WOMAN: When you’re president, what will you do to reduce our horrific debt?
SEN. JOHN EDWARDS: Our debt, our deficit?
WOMAN: Yes.
SEN. JOHN EDWARDS: First, I’d get us seriously back on the road to fiscal responsibility. And the way I would do that, is I would stop Bush’s tax cuts, people who make over $200,000 a year, number one.
Number two, I would– and I think I’m the only one proposing this– I would actually raise the capital gains rate for people in the top income bracket.
And then third, I would close some corporate tax loopholes and some specific corporate tax loopholes. A number of them need to be closed. ( Applause )
And just so you’d know what that would do, is it pays for my healthcare plan, what I want to do to make college available, how to strengthen middle class.
All the things that I want to do are paid for with that, plus it leaves hundreds of billions of dollars for deficit reduction. So it actually moves us back to the place that we need to be. And it’s a big issue. I’m glad that you pointed it out. Yes sir.
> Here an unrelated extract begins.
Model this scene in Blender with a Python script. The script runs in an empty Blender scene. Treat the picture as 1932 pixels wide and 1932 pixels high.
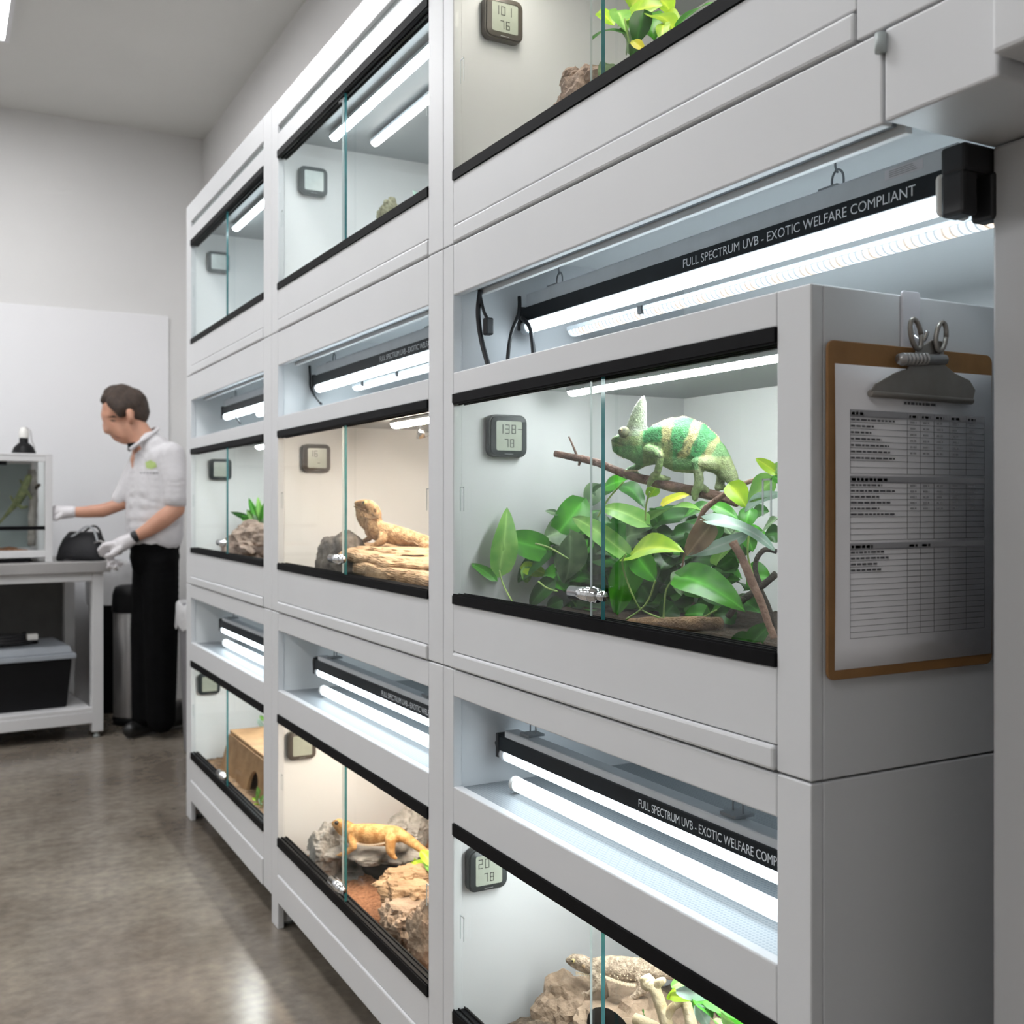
import bpy, bmesh, math, random
from mathutils import Vector, Matrix, noise
from mathutils.bvhtree import BVHTree
V = Vector
R = random.Random(7)
sc = bpy.context.scene
COL = sc.collection
# ---------------------------------------------------------------- camera
F = 2000.0; CX = 966.0; HY = 948.0; H = 1.2
TH = math.atan(1086 / 2000)
SN, CS = math.sin(TH), math.cos(TH)
cd = bpy.data.cameras.new('camera'); cam = bpy.data.objects.new('camera', cd); COL.objects.link(cam)
cam.location = (0, 0, H); cam.rotation_euler = (math.pi / 2, 0, -TH)
cd.sensor_width = 36; cd.lens = F / 1932 * 36; cd.shift_y = -(966 - HY) / 1932
cd.clip_start = .02
cd.dof.use_dof = True; cd.dof.focus_distance = 1.6; cd.dof.aperture_fstop = 7
sc.camera = cam
FW = V((SN, CS, 0)); RT = V((CS, -SN, 0)); UP = V((0, 0, 1)); EYE = V((0, 0, H))

def ray(px, py): return FW + RT * ((px - CX) / F) + UP * ((HY - py) / F)
def P(px, py, X):
    d = ray(px, py); return EYE + d * (X / d.x)
def FL(px, py, z=0):
    d = ray(px, py); return EYE + d * ((z - H) / d.z)
def DP(px, py, depth): return EYE + ray(px, py) * depth
def proj(v):
    q = v - EYE; d = q.dot(FW); return CX + F * q.dot(RT) / d, HY - F * q.z / d
class Plane:
    """an upright plane in the room: turned ang degrees from square-on"""
    def __init__(s, c, ang=0):
        a = math.radians(-math.degrees(TH) - ang)
        s.c = c; s.r = V((math.cos(a), math.sin(a), 0)); s.n = V((math.sin(a), -math.cos(a), 0))
        s.d = (c - EYE).dot(FW); s.s = s.d / F
    def at(s, px, py, w=0):
        d = ray(px, py); k = (s.c - EYE).dot(s.n) / d.dot(s.n)
        return EYE + d * k + s.n * (w * s.s)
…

By the time he’s done, Edwards has spent the revenue stream three times over! OK, I don’t have the budget figures in front of me and probably wouldn’t know what to do with them if I did, but still - am I alone in doubting that all of Edwards’ initiatives would leave hundreds of billions of dollars for deficit reduction? Especially considering that the deficit is not only a static debt but is growing because of current budget breach between existing revenue and what we expect government to do (especially the kind of muscular military and domestic security budgets that Edwards undoubtedly supports).